The large size of China, particularly the coastline, created an ironic scenario for piracy: a coastline too vast to easily control on the national scale led to regional control by pirate clans who grew so large as to be undermined by political entanglement.
By the time that trade with Europeans began to increase in the early 1600's, the Ming dynasty had adopted an unusual policy of giving titles and salaries to pirates who were virtually thorns in their sides in hope that the added responsibility and air of legitimacy would create a force of pirates turned pirate-hunters.
At this time there emerged Kuo Hsing Yeh (Koxinga), a son of one of these 'promoted pirates', who was fueled by the execution of his father and his own experience in his effort to drive the Manchu out of his homeland from his exile in Taiwan.

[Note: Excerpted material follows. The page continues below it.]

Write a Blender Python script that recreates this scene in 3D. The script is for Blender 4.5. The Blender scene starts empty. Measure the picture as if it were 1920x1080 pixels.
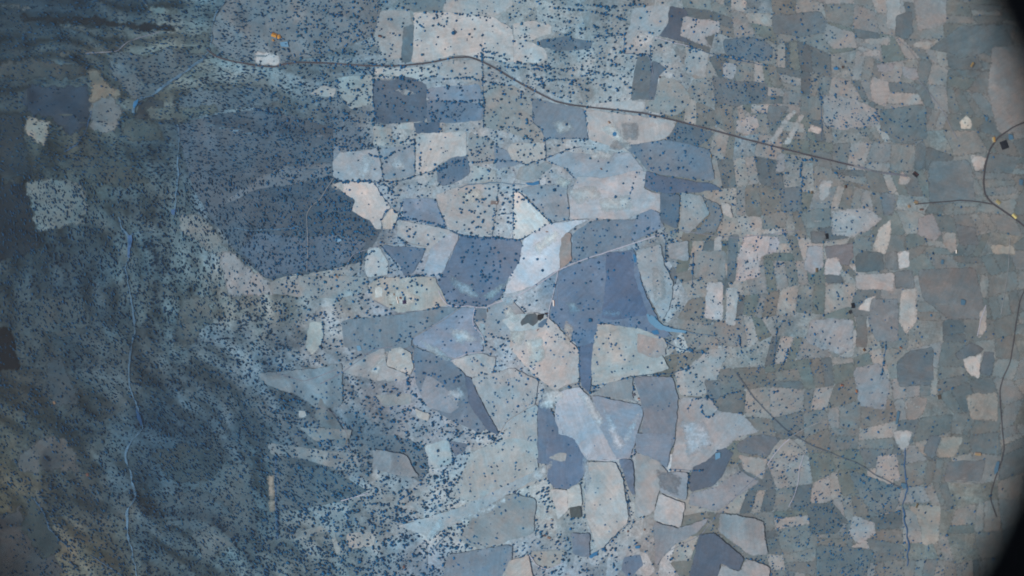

Kuo extended his activity beyond controlling the waters between Taiwan and China to preventing foreign trade from using the Yangtze River and even gaining a foothold in the capture of the port of Hsiamen around 1650.

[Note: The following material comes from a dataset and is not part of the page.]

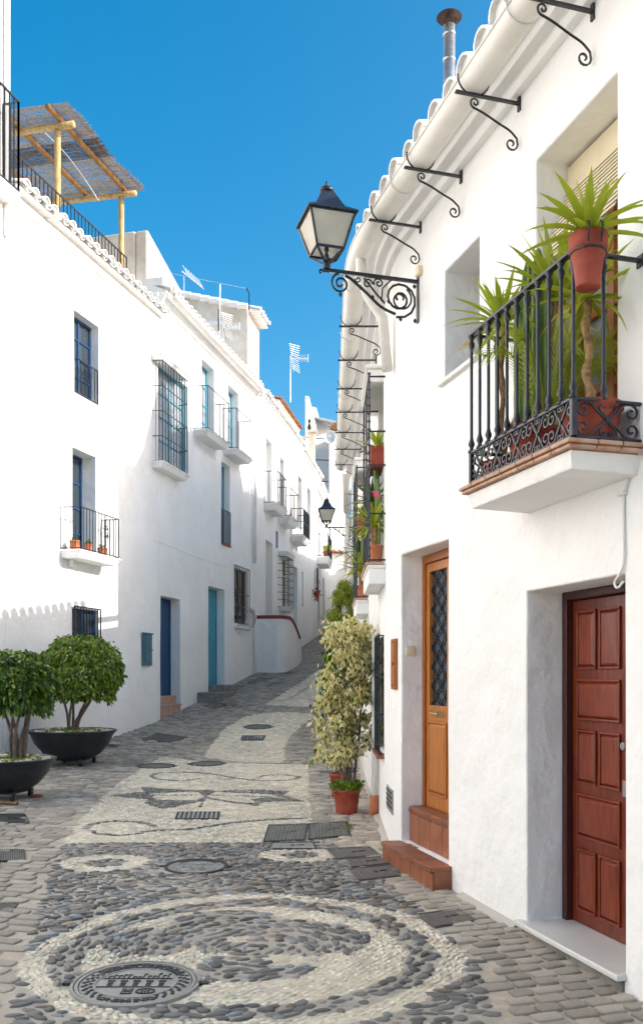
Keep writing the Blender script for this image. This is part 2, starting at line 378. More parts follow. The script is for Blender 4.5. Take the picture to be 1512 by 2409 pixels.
# barrel tile mesh: length along +y (outwards), arch up
def tile_mesh(r0, r1, L, th, name, matn, up=1):
    m = MB(); n = 8; vs = []
    for (r, y) in ((r0, 0), (r1, L)):
        for rr in (r, r - th):
            for j in range(n + 1):
                a = math.pi * j / n; vs.append((rr * math.cos(a), y, up * rr * math.sin(a) * 0.85))
    N = n + 1; fs = []
    for j in range(n):
        fs += [(j, j + 1, 2 * N + j + 1, 2 * N + j), (N + j + 1, N + j, 3 * N + j, 3 * N + j + 1), (2 * N + j, 2 * N + j + 1, 3 * N + j + 1, 3 * N + j), (j + 1, j, N + j, N + j + 1)]
    fs += [(0, 2 * N, 3 * N, N), (n, N + n, 3 * N + n, 2 * N + n)]
    if up > 0:   # mortar that fills the mouth of the tile
        b = len(vs); vs.append((0, L - .035, 0)); vs += [((r1 - th) * math.cos(math.pi * j / n), L - .035, (r1 - th) * math.sin(math.pi * j / n) * 0.85) for j in range(N)]
        fs += [(b, b + 1 + j, b + 2 + j) for j in range(n)]
    m.add(vs, fs); return m.mesh(name, matn, smooth=False)
TM = {k: (tile_mesh(0.085, 0.10, 0.62, 0.016, 'roof_tile_' + k, k, 1), tile_mesh(0.095, 0.085, 0.60, 0.016, 'channel_tile_' + k, k, -1)) for k in ('whitewash', 'terracotta_tile')}
def eave(f, parent, u0, u1, z, proj, sp=0.255, slope=14, matn='whitewash', roof_depth=3.0, roofname='roof', lump=True, rise=True):
    a = math.radians(slope); m = MB(); us = np.arange(u0, u1 + 1e-6, 0.5).tolist() + [u1]
    us = sorted(set([round(q, 3) for q in us]))
    top = z + (roof_depth + proj) * math.tan(a) if rise else z + 0.10
    m.sweep(f.P, us, [(proj - 0.09, z - 0.05), (proj - 0.09, z - 0.005), (-roof_depth, top), (-roof_depth, top - 0.25), (min(0, proj - .35), z - 0.05)], closed=True)
    roof = m.build(roofname, 'plaster_warm' if matn == 'terracotta_tile' else matn, parent)
    n = int((u1 - u0) / sp)
    for i in range(n):
        u = u0 + (i + 0.5) * (u1 - u0) / n
        for k in (0, 1):
            uu = u + k * (u1 - u0) / n / 2
            if uu > u1 - 0.02: continue
            nn, tt = f.nt(uu); N3 = Vector((nn.x, nn.y, 0)); yv = (N3 * math.cos(a) - Vector((0, 0, 1)) * math.sin(a)); xv = Vector((tt.x, tt.y, 0)); zv = xv.cross(yv)
            if zv.z < 0: xv = -xv; zv = xv.cross(yv)
            j = random.uniform(-0.015, 0.015)
            p = f.P(uu, proj + (0.0 if k == 0 else -0.03) + j, z + (0.035 if k == 0 else 0.055) + random.uniform(-0.006, 0.006)) - yv * 0.61
            M = Matrix(((xv.x, yv.x, zv.x, p.x), (xv.y, yv.y, zv.y, p.y), (xv.z, yv.z, zv.z, p.z), (0, 0, 0, 1)))
            if k == 0: M = M @ Matrix.Rotation(random.uniform(-0.04, 0.04), 4, 'Y')
            inst('roof_tile' if k == 0 else 'channel_tile', TM[matn][k], roof, M)
    return roof
def cornice(f, parent, u0, u1, z, prof, matn='plaster', name='cornice'):
    us = sorted(set([u0, u1] + [c for c in f.c if u0 < c < u1])); m = MB()
    m.sweep(f.P, us, [(-0.03, z + prof[-1][1])] + [(-0.03, z + prof[0][1])] + [(o, z + q) for o, q in prof], closed=True)
    return m.build(name, matn, parent, smooth=True, bevel=0.008)
def gutter(f, parent, u0, u1, off, z, r, matn='gutter_paint', name='gutter'):
    us = sorted(set([u0, u1] + [c for c in f.c if u0 < c < u1] + np.arange(u0, u1, 1.0).tolist())); m = MB(); n = 12
    pr = [(off + r * math.cos(math.pi + math.pi * j / n), z + r * math.sin(math.pi + math.pi * j / n)) for j in range(n + 1)]
    inner = [(off + (r - 0.006) * math.cos(math.pi + math.pi * j / n), z + (r - 0.006) * math.sin(math.pi + math.pi * j / n)) for j in range(n, -1, -1)]
    m.sweep(f.P, us, pr + inner, closed=True)
    m2 = m.tube([f.P(u, off + r, z) for u in us], 0.009, 6)
    return m.build(name, matn, parent, smooth=True)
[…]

His pirate dynasty survived losses sustained ten years later in a failed attempt to drive the Manchu forces from Nanking, and for almost 25 years beyond that, he commanded his fleet from Taiwan in a stranglehold on regional trade until his death in the early 1680's.
As the pirate son of a man promoted from pirate to Admiral in charge of pirate suppression, some would consider Kuo Hsing Yeh a bizarre emblem of Taiwan's ongoing struggle for independence from the mainland nation of China.